_Dataset section_
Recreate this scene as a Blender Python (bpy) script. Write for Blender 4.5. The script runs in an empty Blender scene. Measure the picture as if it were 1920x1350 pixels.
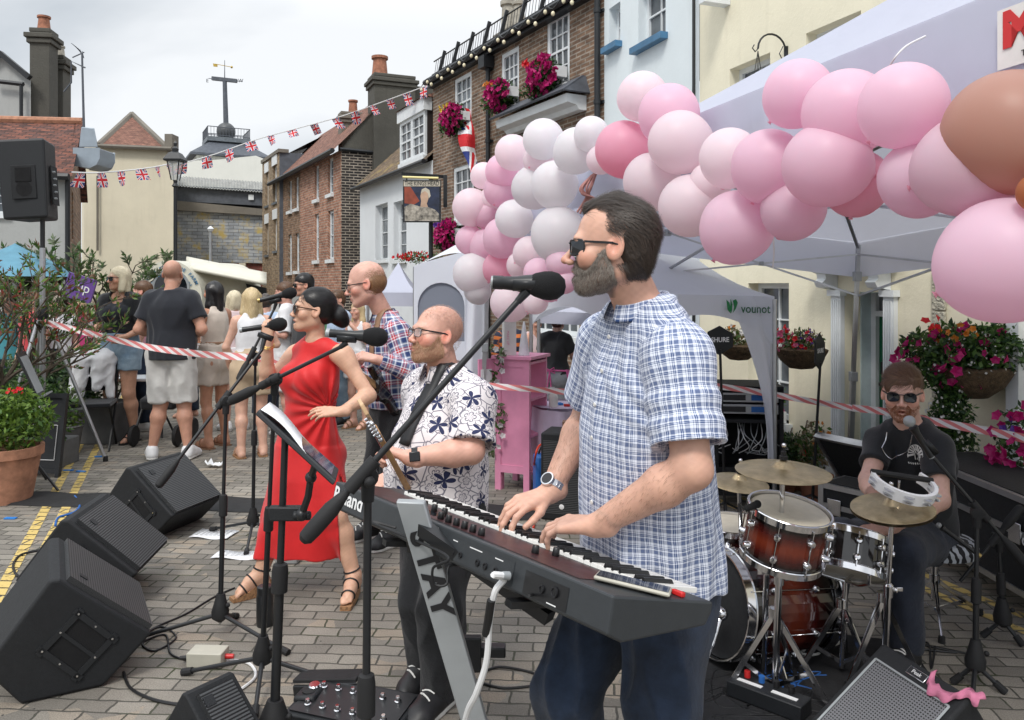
import bpy,bmesh,math,random
import numpy as np
from mathutils import Vector as V,Matrix,Euler
R=math.radians
random.seed(7)
rng=np.random.default_rng(7)
scene=bpy.context.scene
COL=scene.collection
CAMZ,FPX,HOR=1.62,1493.0,535.0
def P(px,py,Y):
 return V(((px-960)/FPX*Y,Y,CAMZ-(py-HOR)/FPX*Y))
def G(px,py,z=0.0):
 Y=(CAMZ-z)*FPX/(py-HOR)
 return V(((px-960)/FPX*Y,Y,z))
def GY(px,Y,z=0.0):
 return V(((px-960)/FPX*Y,Y,z))
MC={}
def s2l(c):
 return tuple(((x/12.92)if x<=.04045 else((x+.055)/1.055)**2.4)for x in c)
def hexc(h):
 return s2l(tuple(int(h[i:i+2],16)/255 for i in(0,2,4)))
class NT:
 def __init__(s,m):
  m.use_nodes=True;s.t=m.node_tree;s.t.nodes.clear()
  s.out=s.t.nodes.new('ShaderNodeOutputMaterial')
 def n(s,typ,**kw):
  nd=s.t.nodes.new('ShaderNode'+typ)
  for k,v in kw.items():
   if k.startswith('_'):setattr(nd,k[1:],v)
   else:
    key=int(k[1:])if(k[0]=='i' and k[1:].isdigit())else k.replace('__',' ')
    s.set(nd.inputs[key],v)
  return nd
 def set(s,sock,v):
  if hasattr(v,'outputs'):v=v.outputs[0]
  if isinstance(v,bpy.types.NodeSocket):s.t.links.new(v,sock)
  elif isinstance(v,(tuple,list))and sock.type=='RGBA' and len(v)==3:sock.default_value=(*v,1)
  else:sock.default_value=v
 def m(s,op,a,b=0.0,c=None,clamp=False):
  nd=s.t.nodes.new('ShaderNodeMath');nd.operation=op;nd.use_clamp=clamp
  s.set(nd.inputs[0],a);s.set(nd.inputs[1],b)
  if c is not None:s.set(nd.inputs[2],c)
  return nd.outputs[0]
 def mix(s,f,a,b,mode='MIX'):
  nd=s.t.nodes.new('ShaderNodeMix');nd.data_type='RGBA';nd.blend_type=mode
  s.set(nd.inputs[0],f);s.set(nd.inputs[6],a);s.set(nd.inputs[7],b)
  return nd.outputs[2]
 def ramp(s,f,pts,interp='LINEAR'):
  nd=s.t.nodes.new('ShaderNodeValToRGB');cr=nd.color_ramp;cr.interpolation=interp
  while len(cr.elements)<len(pts):cr.elements.new(.5)
  for e,(p,c)in zip(cr.elements,pts):
   e.position=p;e.color=(*c,1)if not isinstance(c,(int,float))else(c,c,c,1)
  s.set(nd.inputs[0],f)
  return nd.outputs[0]
 def noise(s,vec=None,sc=5,det=3,rough=.55,dist=0):
  nd=s.n('TexNoise');nd.inputs['Scale'].default_value=sc;nd.inputs['Detail'].default_value=det
  nd.inputs['Roughness'].default_value=rough;nd.inputs['Distortion'].default_value=dist
  if vec is not None:s.set(nd.inputs['Vector'],vec)
  return nd.outputs[0]
 def obj(s):return s.n('TexCoord').outputs['Object']
 def uv(s):return s.n('TexCoord').outputs['UV']
 def attr(s,name):
  a=s.n('Attribute');a.attribute_name=name;return a
 def mapv(s,vec,scale=(1,1,1),rot=(0,0,0),loc=(0,0,0)):
  nd=s.n('Mapping');s.set(nd.inputs['Vector'],vec)
  nd.inputs['Scale'].default_value=scale;nd.inputs['Rotation'].default_value=rot;nd.inputs['Location'].default_value=loc
  return nd.outputs[0]
 def bsdf(s,col,rough=.6,metal=0,bump=None,bstr=.3,bdist=.01,**kw):
  b=s.n('BsdfPrincipled');s.set(b.inputs['Base Color'],col);s.set(b.inputs['Roughness'],rough);s.set(b.inputs['Metallic'],metal)
  for k,v in kw.items():s.set(b.inputs[k.replace('__',' ')],v)
  if bump is not None:
   bn=s.n('Bump');bn.inputs['Strength'].default_value=bstr;bn.inputs['Distance'].default_value=bdist
   s.set(bn.inputs['Height'],bump);s.set(b.inputs['Normal'],bn)
  s.t.links.new(b.outputs[0],s.out.inputs[0]);return b
def nM(name):
 m=bpy.data.materials.new(name);MC[name]=m;return m,NT(m)
def mat(name,col=(.5,.5,.5),rough=.6,metal=0.,var=.12,vs=6,bump=.1,bs=60,bd=.004,**kw):
 """generic slightly uneven surface"""
 if name in MC:return MC[name]
 if isinstance(col,str):col=hexc(col)
 m,t=nM(name)
 o=t.obj()
 c=col
 if var:
  n=t.noise(o,vs,5,.6)
  f=t.ramp(n,[(.3,1-var*1.6),(.7,1+var*.6)])
  c=t.mix(1.0,(*col,1),f,'MULTIPLY')
 r=rough
 if var and rough>.15:
  n2=t.noise(o,vs*3,3)
  r=t.m('MULTIPLY_ADD',n2,.25*rough,rough*.88)
 h=t.noise(o,bs,3)if bump else None
 t.bsdf(c,r,metal,h,bump,bd,**kw)
 return m
RL={}
def frame(z,x=None):
 z=V(z).normalized()
 x=V(x)if x is not None else(V((1,0,0))if abs(z.x)<.9 else V((0,1,0)))
 y=z.cross(x).normalized();x=y.cross(z).normalized()
 return Matrix((x,y,z)).transposed()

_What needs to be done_
Set down the material above as is, without any pictures.

_Task solution_
Recreate this scene as a Blender Python (bpy) script. Write for Blender 4.5. The script runs in an empty Blender scene. Measure the picture as if it were 1920x1350 pixels.
import bpy,bmesh,math,random
import numpy as np
from mathutils import Vector as V,Matrix,Euler
R=math.radians
random.seed(7)
rng=np.random.default_rng(7)
scene=bpy.context.scene
COL=scene.collection
CAMZ,FPX,HOR=1.62,1493.0,535.0
def P(px,py,Y):
 return V(((px-960)/FPX*Y,Y,CAMZ-(py-HOR)/FPX*Y))
def G(px,py,z=0.0):
 Y=(CAMZ-z)*FPX/(py-HOR)
 return V(((px-960)/FPX*Y,Y,z))
def GY(px,Y,z=0.0):
 return V(((px-960)/FPX*Y,Y,z))
MC={}
def s2l(c):
 return tuple(((x/12.92)if x<=.04045 else((x+.055)/1.055)**2.4)for x in c)
def hexc(h):
 return s2l(tuple(int(h[i:i+2],16)/255 for i in(0,2,4)))
class NT:
 def __init__(s,m):
  m.use_nodes=True;s.t=m.node_tree;s.t.nodes.clear()
  s.out=s.t.nodes.new('ShaderNodeOutputMaterial')
 def n(s,typ,**kw):
  nd=s.t.nodes.new('ShaderNode'+typ)
  for k,v in kw.items():
   if k.startswith('_'):setattr(nd,k[1:],v)
   else:
    key=int(k[1:])if(k[0]=='i' and k[1:].isdigit())else k.replace('__',' ')
    s.set(nd.inputs[key],v)
  return nd
 def set(s,sock,v):
  if hasattr(v,'outputs'):v=v.outputs[0]
  if isinstance(v,bpy.types.NodeSocket):s.t.links.new(v,sock)
  elif isinstance(v,(tuple,list))and sock.type=='RGBA' and len(v)==3:sock.default_value=(*v,1)
  else:sock.default_value=v
 def m(s,op,a,b=0.0,c=None,clamp=False):
  nd=s.t.nodes.new('ShaderNodeMath');nd.operation=op;nd.use_clamp=clamp
  s.set(nd.inputs[0],a);s.set(nd.inputs[1],b)
  if c is not None:s.set(nd.inputs[2],c)
  return nd.outputs[0]
 def mix(s,f,a,b,mode='MIX'):
  nd=s.t.nodes.new('ShaderNodeMix');nd.data_type='RGBA';nd.blend_type=mode
  s.set(nd.inputs[0],f);s.set(nd.inputs[6],a);s.set(nd.inputs[7],b)
  return nd.outputs[2]
 def ramp(s,f,pts,interp='LINEAR'):
  nd=s.t.nodes.new('ShaderNodeValToRGB');cr=nd.color_ramp;cr.interpolation=interp
  while len(cr.elements)<len(pts):cr.elements.new(.5)
  for e,(p,c)in zip(cr.elements,pts):
   e.position=p;e.color=(*c,1)if not isinstance(c,(int,float))else(c,c,c,1)
  s.set(nd.inputs[0],f)
  return nd.outputs[0]
 def noise(s,vec=None,sc=5,det=3,rough=.55,dist=0):
  nd=s.n('TexNoise');nd.inputs['Scale'].default_value=sc;nd.inputs['Detail'].default_value=det
  nd.inputs['Roughness'].default_value=rough;nd.inputs['Distortion'].default_value=dist
  if vec is not None:s.set(nd.inputs['Vector'],vec)
  return nd.outputs[0]
 def obj(s):return s.n('TexCoord').outputs['Object']
 def uv(s):return s.n('TexCoord').outputs['UV']
 def attr(s,name):
  a=s.n('Attribute');a.attribute_name=name;return a
 def mapv(s,vec,scale=(1,1,1),rot=(0,0,0),loc=(0,0,0)):
  nd=s.n('Mapping');s.set(nd.inputs['Vector'],vec)
  nd.inputs['Scale'].default_value=scale;nd.inputs['Rotation'].default_value=rot;nd.inputs['Location'].default_value=loc
  return nd.outputs[0]
 def bsdf(s,col,rough=.6,metal=0,bump=None,bstr=.3,bdist=.01,**kw):
  b=s.n('BsdfPrincipled');s.set(b.inputs['Base Color'],col);s.set(b.inputs['Roughness'],rough);s.set(b.inputs['Metallic'],metal)
  for k,v in kw.items():s.set(b.inputs[k.replace('__',' ')],v)
  if bump is not None:
   bn=s.n('Bump');bn.inputs['Strength'].default_value=bstr;bn.inputs['Distance'].default_value=bdist
   s.set(bn.inputs['Height'],bump);s.set(b.inputs['Normal'],bn)
  s.t.links.new(b.outputs[0],s.out.inputs[0]);return b
def nM(name):
 m=bpy.data.materials.new(name);MC[name]=m;return m,NT(m)
def mat(name,col=(.5,.5,.5),rough=.6,metal=0.,var=.12,vs=6,bump=.1,bs=60,bd=.004,**kw):
 """generic slightly uneven surface"""
 if name in MC:return MC[name]
 if isinstance(col,str):col=hexc(col)
 m,t=nM(name)
 o=t.obj()
 c=col
 if var:
  n=t.noise(o,vs,5,.6)
  f=t.ramp(n,[(.3,1-var*1.6),(.7,1+var*.6)])
  c=t.mix(1.0,(*col,1),f,'MULTIPLY')
 r=rough
 if var and rough>.15:
  n2=t.noise(o,vs*3,3)
  r=t.m('MULTIPLY_ADD',n2,.25*rough,rough*.88)
 h=t.noise(o,bs,3)if bump else None
 t.bsdf(c,r,metal,h,bump,bd,**kw)
 return m
RL={}
def frame(z,x=None):
 z=V(z).normalized()
 x=V(x)if x is not None else(V((1,0,0))if abs(z.x)<.9 else V((0,1,0)))
 y=z.cross(x).normalized();x=y.cross(z).normalized()
 return Matrix((x,y,z)).transposed()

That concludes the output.